--- Start of Data rows ---

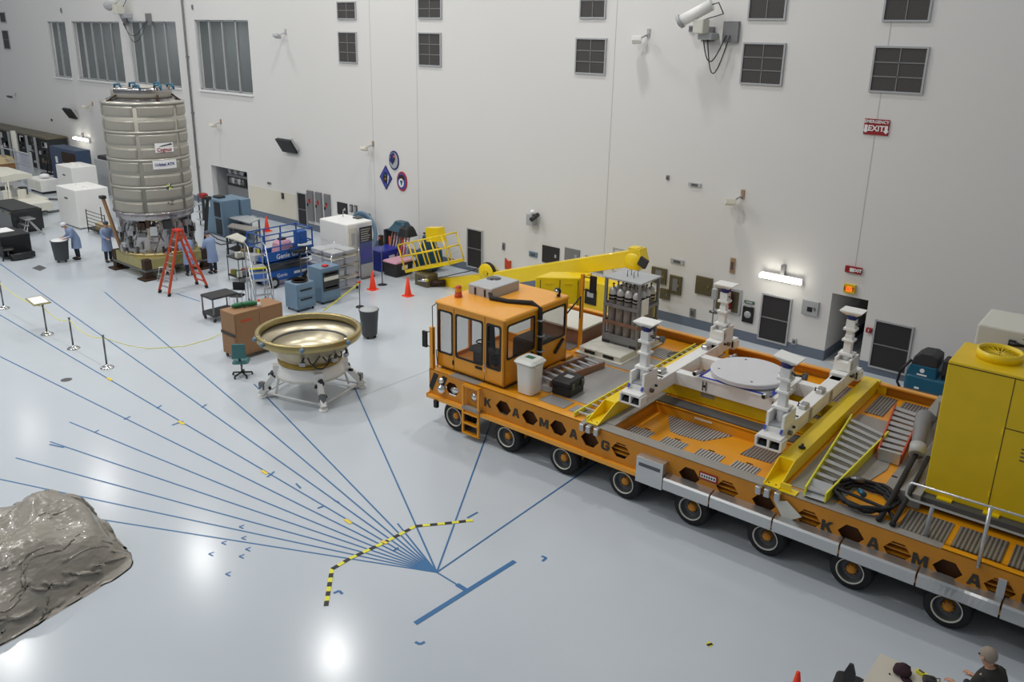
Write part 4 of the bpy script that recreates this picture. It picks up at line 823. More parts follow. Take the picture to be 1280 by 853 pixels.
# ================================================================== WHITE SUPPORT FRAME WITH JACKS
tw = T('white_lifting_frame', 'white ladder shaped support frame lying on the yellow beams of the transporter', 'support frame', (7.6, 3.25, 1.79), 'v')
for v in (2.52, 3.78): m = M(); m.box(5.95, 9.35, v, v+.24, 1.79, 2.1, 'white'); tw.part('long_beam', m, bev=.01)
for u in (5.9, 9.05): m = M(); m.box(u, u+.3, 1.35, 5.1, 1.80, 2.12, 'white'); tw.part('cross_beam', m, bev=.01)
for u in (6.72, 8.4): m = M(); m.box(u, u+.2, 2.76, 3.78, 1.9, 2.1, 'white'); tw.part('tie_beam', m)
m = M(); m.box(6.78, 8.62, 2.5, 4.05, 2.1, 2.14, 'whitegloss'); tw.part('platform', m)
for (u, v) in ((6.72, 2.6), (8.45, 2.42), (6.9, 4.05)):
    m = M(); m.cyl((u-.02, v-.14, 2.2), (u+.02, v+.12, 2.2), .055, 'steel', n=14); m.cyl((u-.022, v-.15, 2.2), (u-.02, v-.14, 2.2), .04, 'black', n=14); tw.part('roller', m)
m = M(); m.box(6.8, 8.45, 2.52, 2.56, 2.14, 2.16, 'bluestrap'); m.box(6.78, 6.82, 2.56, 3.2, 2.14, 2.16, 'bluestrap'); m.box(8.44, 8.52, 2.5, 3.3, 2.14, 2.17, 'bluestrap'); tw.part('strap', m, 'blue strap')
for u in (6.95, 8.6): 
    m = M(); m.box(u-.05, u-.03, 2.50, 2.52, 1.84, 2.06, 'steeld'); m.box(u+.03, u+.05, 2.50, 2.52, 1.84, 2.06, 'steeld'); m.cyl((u, 2.49, 1.95), (u, 2.52, 1.95), .025, 'black', n=8); tw.part('bolt_plate', m)
for (u, v) in ((5.98, 2.2), (6.05, 4.35), (9.2, 3.55), (9.22, 2.5)): m = M(); m.rbox((u+.02, v, 2.17), (.16, .26, .1), 'steel', .03); m.prism([(v-.02, 2.12), (v+.1, 2.12), (v+.04, 2.2)], u-.12, u-.1, 'black', 'yz'); tw.part('clamp', m)
m = M(); m.lathe([(0, .1), (.84, .1), (.86, .085), (.86, 0), (0, 0)], (7.66, 3.27, 2.2), 'greyl', 64); m.sm = [False]*len(m.sm)
t = T('round_platform', 'large round pale disc lying on the white frame in the middle of the transporter', 'platform', (7.66, 3.27, 2.2), 'v')
m = M(); m.lathe([(0, .1), (.84, .1), (.86, .085), (.86, 0), (0, 0)], (7.66, 3.27, 2.2), 'discgrey', 64, smooth=False); t.part('disc', m)
m = M(); m.cyl((7.66, 3.27, 2.14), (7.66, 3.27, 2.2), .5, 'grey', n=32); t.part('bearing', m)
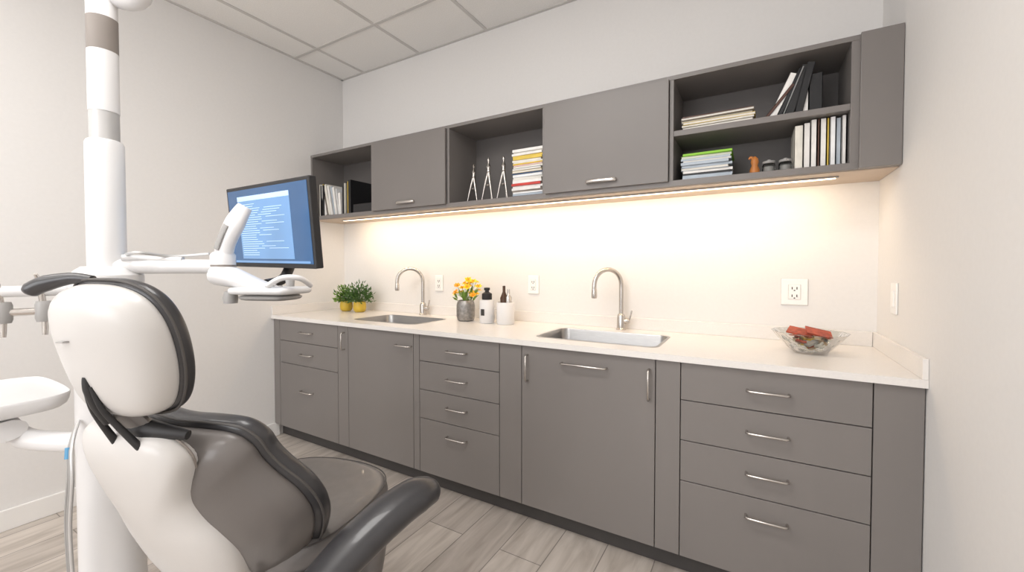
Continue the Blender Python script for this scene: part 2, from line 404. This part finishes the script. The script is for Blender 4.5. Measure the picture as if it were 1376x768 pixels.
row('book_row',-2.95,BY,zb,[(.012,.26,3,0),(.014,.25,1,0),(.008,.26,5,0),(.022,.25,1,0),(.03,.25,0,-14),(.012,.24,11,-16),(.03,.25,3,-14),(.025,.24,0,-12),(.02,.23,8,-12),(.025,.22,0,-10),(.012,.21,9,-9),(.03,.17,0,-4),(.035,.22,1,0),(.012,.24,3,0),(.018,.25,1,0),(.01,.25,5,0),(.03,.26,1,0)])
a=Acc(); x=ox(-2.5); a.box((x,UY+.004,zb),(x+.2,UY+.022,zb+.06),M_dark); a.box((x,UY+.022,zb),(x+.02,UY+.035,zb+.05),M_dark); a.build('document_tray')
stack('magazine_stack',-1.16,BY,zb,.2,[(random.uniform(.007,.016),random.choice([0,3,8,9,4,5,2,0,11])) for _ in range(24)])
stack('magazine_stack',-.235,BY,1.9025,.30,[(.009,3),(.011,11),(.008,3),(.012,5),(.009,3),(.01,11),(.008,7)])
stack('magazine_stack',-.235,BY,zb,.215,[(random.uniform(.008,.014),random.choice([0,8,9,11,0,1])) for _ in range(9)]+[(.012,M_grn),(.010,M_grn)])
row('book_row',.09,BY,1.9025,[(.012,.17,7,38),(.028,.20,0,24),(.016,.21,1,22),(.005,.21,9,20),(.032,.215,1,17),(.028,.215,1,12),(.02,.17,0,0),(.045,.16,1,0)])
row('binder_row',.205,BY,zb,[(.030,.185,3,0),(.022,.19,0,0),(.02,.2,0,0),(.008,.2,7,0),(.02,.2,0,0),(.008,.2,5,0),(.018,.2,9,0),(.016,.195,8,0),(.014,.2,0,0)])
for (x,y,h) in((-1.47,2.17,.25),(-1.345,2.15,.27),(-1.255,2.18,.275)):
    e=empty('metal_compass_sculpture',(ox(x),y,zb))
    for k in range(3):
        an=math.radians(90+120*k); r=.045
        sweep('leg_%d'%(k+1),[(r*math.cos(an),r*math.sin(an)*.8,.002),(r*.45*math.cos(an),r*.45*math.sin(an),h*.4),(0,0,h*.68)],[.003,.006,.009],M_nick,e)
    lathe('body',[(.004,h*.6),(.013,h*.66),(.009,h*.72),(.015,h*.78),(.008,h*.84),(.004,h*.88),(.009,h*.93),(.004,h*.98),(.001,h)],(0,0,0),M_nick,e,seg=16)
    lathe('collar',[(.012,h*.34),(.015,h*.36),(.012,h*.38)],(0,0,0),M_nick,e,seg=16)
e=empty('wooden_figurine',(ox(.062),BY+.02,zb))
lathe('body',[(.018,0),(.02,.02),(.012,.04),(.016,.055),(.013,.07),(.004,.08)],(0,0,0),M_wood,e,seg=18)
sweep('neck',[(0,0,.06),(-.014,0,.078),(-.022,0,.07)],[.007,.006,.004],M_wood,e)
for x in(.115,.175):
    e=empty('glass_jar',(ox(x),BY+.025,zb))
    lathe('jar',[(.022,0),(.025,.004),(.025,.035),(.02,.042)],(0,0,0),M_glass,e,seg=24)
    lathe('lid',[(.022,.042),(.024,.044),(.024,.052),(.008,.055),(.006,.06)],(0,0,0),M_grey,e,seg=24)
    lathe('contents',[(.019,.006),(.020,.028),(.001,.03)],(0,0,0),M_grey,e,seg=20)
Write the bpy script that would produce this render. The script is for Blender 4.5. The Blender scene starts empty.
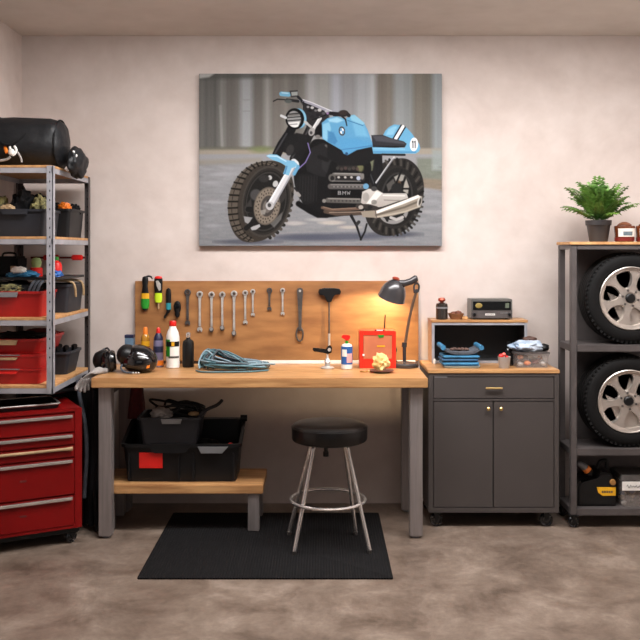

--- End of Data rows ---

Given instruction: Quote the data exactly, leaving every image out of the copy.

The completed task:
Write part 4 of the bpy script that recreates this picture. It picks up at line 823. More parts follow. Take the picture to be 1280 by 853 pixels.
# ================================================================== WHITE SUPPORT FRAME WITH JACKS
tw = T('white_lifting_frame', 'white ladder shaped support frame lying on the yellow beams of the transporter', 'support frame', (7.6, 3.25, 1.79), 'v')
for v in (2.52, 3.78): m = M(); m.box(5.95, 9.35, v, v+.24, 1.79, 2.1, 'white'); tw.part('long_beam', m, bev=.01)
for u in (5.9, 9.05): m = M(); m.box(u, u+.3, 1.35, 5.1, 1.80, 2.12, 'white'); tw.part('cross_beam', m, bev=.01)
for u in (6.72, 8.4): m = M(); m.box(u, u+.2, 2.76, 3.78, 1.9, 2.1, 'white'); tw.part('tie_beam', m)
m = M(); m.box(6.78, 8.62, 2.5, 4.05, 2.1, 2.14, 'whitegloss'); tw.part('platform', m)
for (u, v) in ((6.72, 2.6), (8.45, 2.42), (6.9, 4.05)):
    m = M(); m.cyl((u-.02, v-.14, 2.2), (u+.02, v+.12, 2.2), .055, 'steel', n=14); m.cyl((u-.022, v-.15, 2.2), (u-.02, v-.14, 2.2), .04, 'black', n=14); tw.part('roller', m)
m = M(); m.box(6.8, 8.45, 2.52, 2.56, 2.14, 2.16, 'bluestrap'); m.box(6.78, 6.82, 2.56, 3.2, 2.14, 2.16, 'bluestrap'); m.box(8.44, 8.52, 2.5, 3.3, 2.14, 2.17, 'bluestrap'); tw.part('strap', m, 'blue strap')
for u in (6.95, 8.6): 
    m = M(); m.box(u-.05, u-.03, 2.50, 2.52, 1.84, 2.06, 'steeld'); m.box(u+.03, u+.05, 2.50, 2.52, 1.84, 2.06, 'steeld'); m.cyl((u, 2.49, 1.95), (u, 2.52, 1.95), .025, 'black', n=8); tw.part('bolt_plate', m)
for (u, v) in ((5.98, 2.2), (6.05, 4.35), (9.2, 3.55), (9.22, 2.5)): m = M(); m.rbox((u+.02, v, 2.17), (.16, .26, .1), 'steel', .03); m.prism([(v-.02, 2.12), (v+.1, 2.12), (v+.04, 2.2)], u-.12, u-.1, 'black', 'yz'); tw.part('clamp', m)
m = M(); m.lathe([(0, .1), (.84, .1), (.86, .085), (.86, 0), (0, 0)], (7.66, 3.27, 2.2), 'greyl', 64); m.sm = [False]*len(m.sm)
t = T('round_platform', 'large round pale disc lying on the white frame in the middle of the transporter', 'platform', (7.66, 3.27, 2.2), 'v')
m = M(); m.lathe([(0, .1), (.84, .1), (.86, .085), (.86, 0), (0, 0)], (7.66, 3.27, 2.2), 'discgrey', 64, smooth=False); t.part('disc', m)
m = M(); m.cyl((7.66, 3.27, 2.14), (7.66, 3.27, 2.2), .5, 'grey', n=32); t.part('bearing', m)
Continue the Blender Python script for this scene: part 2, from line 404. This part finishes the script. The script is for Blender 4.5. Measure the picture as if it were 1376x768 pixels.
row('book_row',-2.95,BY,zb,[(.012,.26,3,0),(.014,.25,1,0),(.008,.26,5,0),(.022,.25,1,0),(.03,.25,0,-14),(.012,.24,11,-16),(.03,.25,3,-14),(.025,.24,0,-12),(.02,.23,8,-12),(.025,.22,0,-10),(.012,.21,9,-9),(.03,.17,0,-4),(.035,.22,1,0),(.012,.24,3,0),(.018,.25,1,0),(.01,.25,5,0),(.03,.26,1,0)])
a=Acc(); x=ox(-2.5); a.box((x,UY+.004,zb),(x+.2,UY+.022,zb+.06),M_dark); a.box((x,UY+.022,zb),(x+.02,UY+.035,zb+.05),M_dark); a.build('document_tray')
stack('magazine_stack',-1.16,BY,zb,.2,[(random.uniform(.007,.016),random.choice([0,3,8,9,4,5,2,0,11])) for _ in range(24)])
stack('magazine_stack',-.235,BY,1.9025,.30,[(.009,3),(.011,11),(.008,3),(.012,5),(.009,3),(.01,11),(.008,7)])
stack('magazine_stack',-.235,BY,zb,.215,[(random.uniform(.008,.014),random.choice([0,8,9,11,0,1])) for _ in range(9)]+[(.012,M_grn),(.010,M_grn)])
row('book_row',.09,BY,1.9025,[(.012,.17,7,38),(.028,.20,0,24),(.016,.21,1,22),(.005,.21,9,20),(.032,.215,1,17),(.028,.215,1,12),(.02,.17,0,0),(.045,.16,1,0)])
row('binder_row',.205,BY,zb,[(.030,.185,3,0),(.022,.19,0,0),(.02,.2,0,0),(.008,.2,7,0),(.02,.2,0,0),(.008,.2,5,0),(.018,.2,9,0),(.016,.195,8,0),(.014,.2,0,0)])
for (x,y,h) in((-1.47,2.17,.25),(-1.345,2.15,.27),(-1.255,2.18,.275)):
    e=empty('metal_compass_sculpture',(ox(x),y,zb))
    for k in range(3):
        an=math.radians(90+120*k); r=.045
        sweep('leg_%d'%(k+1),[(r*math.cos(an),r*math.sin(an)*.8,.002),(r*.45*math.cos(an),r*.45*math.sin(an),h*.4),(0,0,h*.68)],[.003,.006,.009],M_nick,e)
    lathe('body',[(.004,h*.6),(.013,h*.66),(.009,h*.72),(.015,h*.78),(.008,h*.84),(.004,h*.88),(.009,h*.93),(.004,h*.98),(.001,h)],(0,0,0),M_nick,e,seg=16)
    lathe('collar',[(.012,h*.34),(.015,h*.36),(.012,h*.38)],(0,0,0),M_nick,e,seg=16)
e=empty('wooden_figurine',(ox(.062),BY+.02,zb))
lathe('body',[(.018,0),(.02,.02),(.012,.04),(.016,.055),(.013,.07),(.004,.08)],(0,0,0),M_wood,e,seg=18)
sweep('neck',[(0,0,.06),(-.014,0,.078),(-.022,0,.07)],[.007,.006,.004],M_wood,e)
for x in(.115,.175):
    e=empty('glass_jar',(ox(x),BY+.025,zb))
    lathe('jar',[(.022,0),(.025,.004),(.025,.035),(.02,.042)],(0,0,0),M_glass,e,seg=24)
    lathe('lid',[(.022,.042),(.024,.044),(.024,.052),(.008,.055),(.006,.06)],(0,0,0),M_grey,e,seg=24)
    lathe('contents',[(.019,.006),(.020,.028),(.001,.03)],(0,0,0),M_grey,e,seg=20)
Write the bpy script that would produce this render. The script is for Blender 4.5. The Blender scene starts empty.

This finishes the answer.